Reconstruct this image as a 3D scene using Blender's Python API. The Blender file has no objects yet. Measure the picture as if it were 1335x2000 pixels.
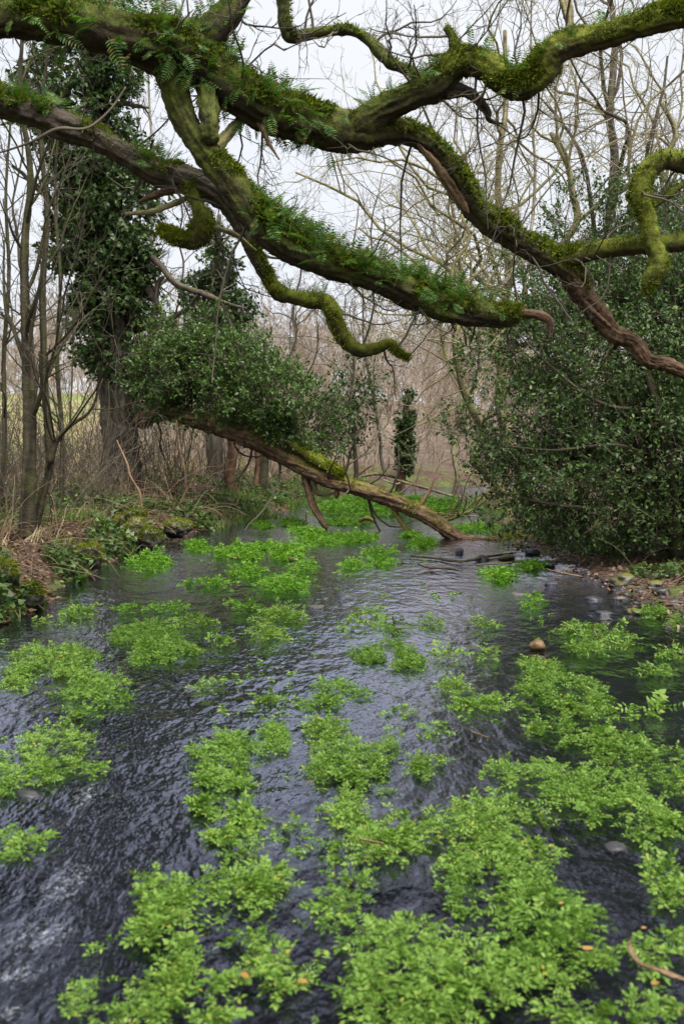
import bpy, math
import numpy as np
from mathutils import Matrix, Vector

# ------------------------------------------------------------------ camera, sky, sun, exposure
scene = bpy.context.scene
COL = scene.collection
FPX, CX, CY = 1944.4, 667.5, 1000.0          # focal length and centre in photograph pixels (1335 x 2000)
CAM = np.array([0.0, 0.0, 1.7]); PITCH = math.radians(3.83)

cam_data = bpy.data.cameras.new('camera')
cam = bpy.data.objects.new('camera', cam_data); COL.objects.link(cam)
cam_data.sensor_fit = 'VERTICAL'; cam_data.sensor_height = 36.0; cam_data.lens = 35.0
cam_data.clip_start = 0.05; cam_data.clip_end = 1000
cam.location = CAM; cam.rotation_euler = (math.pi/2 - PITCH, 0, 0)
cam_data.dof.use_dof = True; cam_data.dof.focus_distance = 13.0; cam_data.dof.aperture_fstop = 3.2
scene.camera = cam

SUN_EL, SUN_AZ = math.radians(62), math.radians(150)     # azimuth from +Y towards +X
world = bpy.data.worlds.new('World'); scene.world = world; world.use_nodes = True
nt = world.node_tree; nt.nodes.clear()
wo = nt.nodes.new('ShaderNodeOutputWorld'); bg = nt.nodes.new('ShaderNodeBackground')
sky = nt.nodes.new('ShaderNodeTexSky'); sky.sky_type = 'NISHITA'; sky.sun_disc = False
sky.sun_elevation = SUN_EL; sky.sun_rotation = SUN_AZ
tc = nt.nodes.new('ShaderNodeTexCoord'); nz = nt.nodes.new('ShaderNodeTexNoise')
nz.inputs['Scale'].default_value = 1.6; nz.inputs['Detail'].default_value = 3.0
rp = nt.nodes.new('ShaderNodeValToRGB')
rp.color_ramp.elements[0].position = 0.3; rp.color_ramp.elements[0].color = (3.5, 3.65, 4.0, 1)
rp.color_ramp.elements[1].position = 0.7; rp.color_ramp.elements[1].color = (3.95, 4.05, 4.25, 1)
mx = nt.nodes.new('ShaderNodeMix'); mx.data_type = 'RGBA'; mx.inputs[0].default_value = 0.96   # closed cloud layer over the blue
nt.links.new(tc.outputs['Generated'], nz.inputs['Vector']); nt.links.new(nz.outputs['Fac'], rp.inputs['Fac'])
nt.links.new(sky.outputs['Color'], mx.inputs[6]); nt.links.new(rp.outputs['Color'], mx.inputs[7])
nt.links.new(mx.outputs[2], bg.inputs['Color']); bg.inputs['Strength'].default_value = 0.05
nt.links.new(bg.outputs['Background'], wo.inputs['Surface'])

sun_data = bpy.data.lights.new('sun', 'SUN'); sun_data.energy = 1.5; sun_data.angle = math.radians(50)
sun_data.color = (1.0, 0.97, 0.92)
sun = bpy.data.objects.new('sun', sun_data); COL.objects.link(sun)
sd = Vector((math.sin(SUN_AZ)*math.cos(SUN_EL), math.cos(SUN_AZ)*math.cos(SUN_EL), math.sin(SUN_EL)))
sun.rotation_euler = (-sd).to_track_quat('-Z', 'Y').to_euler(); sun.location = (0, 0, 30)

vs = scene.view_settings
vs.view_transform = 'Standard'; vs.look = 'None'; vs.gamma = 1.0; vs.use_curve_mapping = False
vs.exposure = 2.28
cy = scene.cycles
cy.max_bounces = 6; cy.diffuse_bounces = 3; cy.glossy_bounces = 3; cy.transmission_bounces = 4; cy.transparent_max_bounces = 8
cy.caustics_reflective = False; cy.caustics_refractive = False
cy.use_denoising = True

# ------------------------------------------------------------------ numeric helpers
def rng_(s): return np.random.default_rng(s)

def at(px, py, Y):
    """photograph pixel at world depth Y -> world point"""
    dx = (px-CX)/FPX; dy = (CY-py)/FPX
    c, s = math.cos(PITCH), math.sin(PITCH)
    d = np.array([dx, c + dy*s, -s + dy*c]); return CAM + d*(Y/d[1])

def at_z(px, py, z=0.0):
    """pixel(s) -> points on the level z"""
    px = np.asarray(px, float); py = np.asarray(py, float)
    dx = (px-CX)/FPX; dy = (CY-py)/FPX
    c, s = math.cos(PITCH), math.sin(PITCH)
    dY = c + dy*s; dZ = -s + dy*c; k = (z-CAM[2])/dZ
    return np.stack([dx*k, dY*k, np.full_like(k, z)], -1)

def _hash(ix, iy, iz, seed):
    h = (ix.astype(np.int64)*374761393 + iy.astype(np.int64)*668265263 + iz.astype(np.int64)*2147483647 + seed*1274126177) & 0xffffffff
    h = ((h ^ (h >> 13))*1274126177) & 0xffffffff
    h = ((h ^ (h >> 16))*2246822519) & 0xffffffff
    return ((h ^ (h >> 15)) & 0xffffff)/float(0xffffff)*2-1

def vnoise(P, seed=0):
    P = np.asarray(P, float); i = np.floor(P).astype(np.int64); f = P-i; u = f*f*(3-2*f)
    out = 0
    for a in (0, 1):
        wa = u[..., 0] if a else 1-u[..., 0]
        for b in (0, 1):
            wb = u[..., 1] if b else 1-u[..., 1]
            for c in (0, 1):
                wc = u[..., 2] if c else 1-u[..., 2]
                out = out + wa*wb*wc*_hash(i[..., 0]+a, i[..., 1]+b, i[..., 2]+c, seed)
    return out

def fbm(P, seed=0, o=3):
    v = 0; a = 1.0; t = 0
    for k in range(o):
        v = v + a*vnoise(np.asarray(P)*2**k, seed+k*17); t += a; a *= 0.5
    return v/t

def sstep(a, b, x):
    t = np.clip((np.asarray(x, float)-a)/(b-a), 0, 1); return t*t*(3-2*t)

def norm(v): return v/np.maximum(np.linalg.norm(v, axis=-1, keepdims=True), 1e-9)

def catmull(C, n):
    C = np.asarray(C, float); C = np.vstack([2*C[0]-C[1], C, 2*C[-1]-C[-2]])
    m = len(C)-3; t = np.linspace(0, m-1e-6, n); k = t.astype(int); u = (t-k)[:, None]
    p0, p1, p2, p3 = C[k], C[k+1], C[k+2], C[k+3]
    return 0.5*((2*p1)+(-p0+p2)*u+(2*p0-5*p1+4*p2-p3)*u*u+(-p0+3*p1-3*p2+p3)*u**3)

# ------------------------------------------------------------------ mesh and object helpers
def mk_mesh(name, V, F, mat, smooth=True):
    me = bpy.data.meshes.new(name)
    V = np.ascontiguousarray(V, dtype=np.float32).reshape(-1, 3)
    F = [np.asarray(f, dtype=np.int32) for f in (F if isinstance(F, list) else [F]) if len(f)]
    nl = sum(f.size for f in F); npoly = sum(len(f) for f in F)
    me.vertices.add(len(V)); me.loops.add(nl); me.polygons.add(npoly)
    me.vertices.foreach_set('co', V.ravel())
    me.loops.foreach_set('vertex_index', np.concatenate([f.ravel() for f in F]))
    tot = np.concatenate([np.full(len(f), f.shape[1], np.int32) for f in F])
    st = np.concatenate([[0], np.cumsum(tot)[:-1]]).astype(np.int32)
    me.polygons.foreach_set('loop_start', st)
    me.polygons.foreach_set('use_smooth', np.full(npoly, smooth))
    me.update(calc_edges=True)
    me.materials.append(mat)
    return me

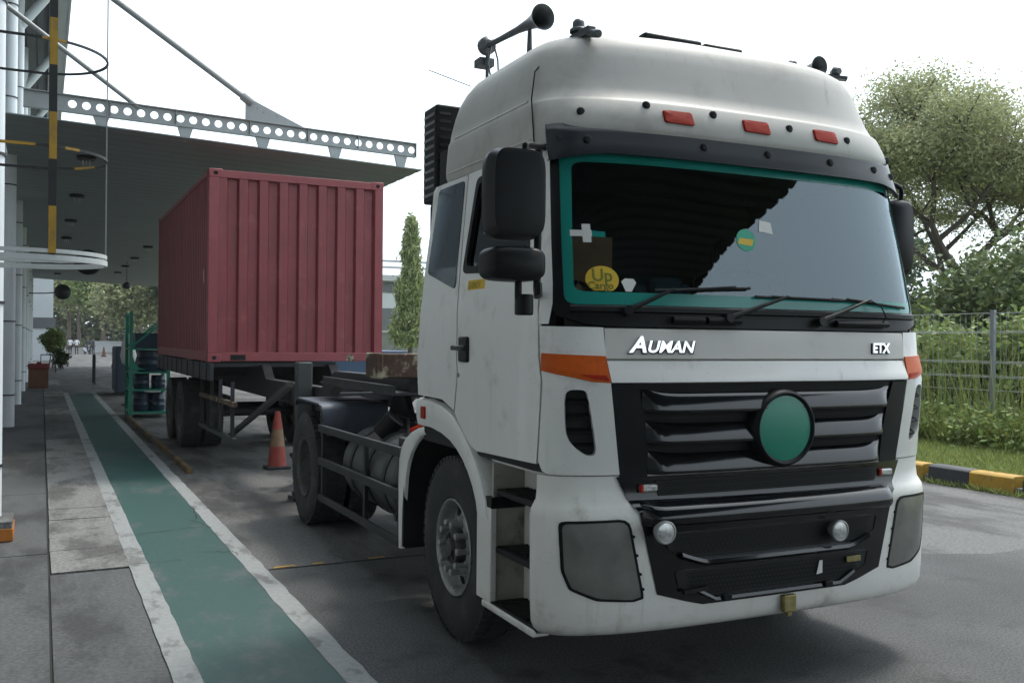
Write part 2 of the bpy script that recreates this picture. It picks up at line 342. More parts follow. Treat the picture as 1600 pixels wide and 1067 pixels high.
# cracks across the walkway
ck = MB()
for (x0, y0, x1, y1, s) in ((.6, 7.82, 1.0, 7.79, 1), (1.14, 8.05, 1.42, 7.95, 2), (1.42, 7.95, 1.44, 7.8, 3), (.76, 8.98, 1.36, 9.12, 4), (1.3, 9.5, 1.42, 9.0, 5), (.1, 9.3, .58, 9.5, 6), (.12, 10.3, .55, 10.25, 7), (.2, 8.1, .58, 8.3, 8), (1.41, 10.2, 1.36, 9.5, 9)):
    rr = random.Random(s); P = []
    n = 9
    for i in range(n + 1):
        t = i / n; P.append(Vector((x0 + (x1-x0)*t + rr.gauss(0, .008), y0 + (y1-y0)*t + rr.gauss(0, .012), .0075)))
    for i in range(n):
        d = (P[i+1] - P[i]).normalized(); s_ = Vector((-d.y, d.x, 0)) * rr.uniform(.002, .0055)
        ck.add([P[i]-s_, P[i]+s_, P[i+1]+s_, P[i+1]-s_], [(0, 1, 2, 3)])
tag(ck.build('pavement_crack', 'moss_line', pav, smooth=0), kind='stuff')
# expansion joint across the yard with worn yellow paint
jn = MB(); jn.box(1.56, 5.2, 7.205, 7.23, -.01, .0045); tag(jn.build('expansion_joint', 'moss_line', None), kind='structure')
for x0, x1 in ((1.6, 1.78), (1.9, 2.0), (2.35, 2.5)):
    sheet('yellow_joint_paint', [(x0, 7.24), (x1, 7.25), (x1 - .02, 7.29), (x0 + .01, 7.285)], .005, 'yellow_paint')

# grass verge, kerb, fence side
vg = MB()
nx, ny = 24, 60
for i in range(nx + 1):
    for j in range(ny + 1):
        x = 10.44 + 22 * (i / nx) ** 1.6; yv = -20 + 150 * (j / ny)
        vg.v.append((x, yv, .14 + .10 * min(1, (x - 10.44) / 3) + .05 * mnoise.noise(Vector((x * .7, yv * .7, 0))) * min(1, (x - 10.44))))
for i in range(nx):
    for j in range(ny):
        a = i * (ny + 1) + j; vg.f.append((a, a + ny + 1, a + ny + 2, a + 1)); vg.mi.append(0)
tag(vg.build('grass_verge', 'grass_soil'), kind='structure')
kerb = MB(); kerb.box(10.27, 10.42, -20, 130, -.05, .08); kerb = tag(kerb.build('kerb', 'concrete_wall'), kind='structure')
kb = MB(); kb.add([(10.22, .01, -.02), (10.45, .01, -.02), (10.45, .01, .215), (10.27, .01, .215), (10.235, .01, .19),
                   (10.22, .60, -.02), (10.45, .60, -.02), (10.45, .60, .215), (10.27, .60, .215), (10.235, .60, .19)],
                  [(0,1,2,3,4),(9,8,7,6,5),(0,5,6,1),(1,6,7,2),(2,7,8,3),(3,8,9,4),(4,9,5,0)])
kbm = [kb.mesh('kerb_stone', m) for m in ('hazard_black', 'yellow_paint')]
y0k = 7.84
for i in range(-14, 36):
    o = link('kerb_stone', kbm[i % 2], kerb, (rnd.uniform(-.006, .006), y0k + i * .625, rnd.uniform(-.006, .006)), .008)
    o.rotation_euler = (rnd.uniform(-.008, .008), 0, rnd.uniform(-.008, .008))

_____

Task to complete: Quote the records above exactly, from the first line through the line containing "from mathutils import Matrix, Vector", and leave out the pictures.

Finished task:
Reconstruct this image as a 3D scene using Blender's Python API. The Blender file has no objects yet. Measure the picture as if it were 1335x2000 pixels.
import bpy, math
import numpy as np
from mathutils import Matrix, Vector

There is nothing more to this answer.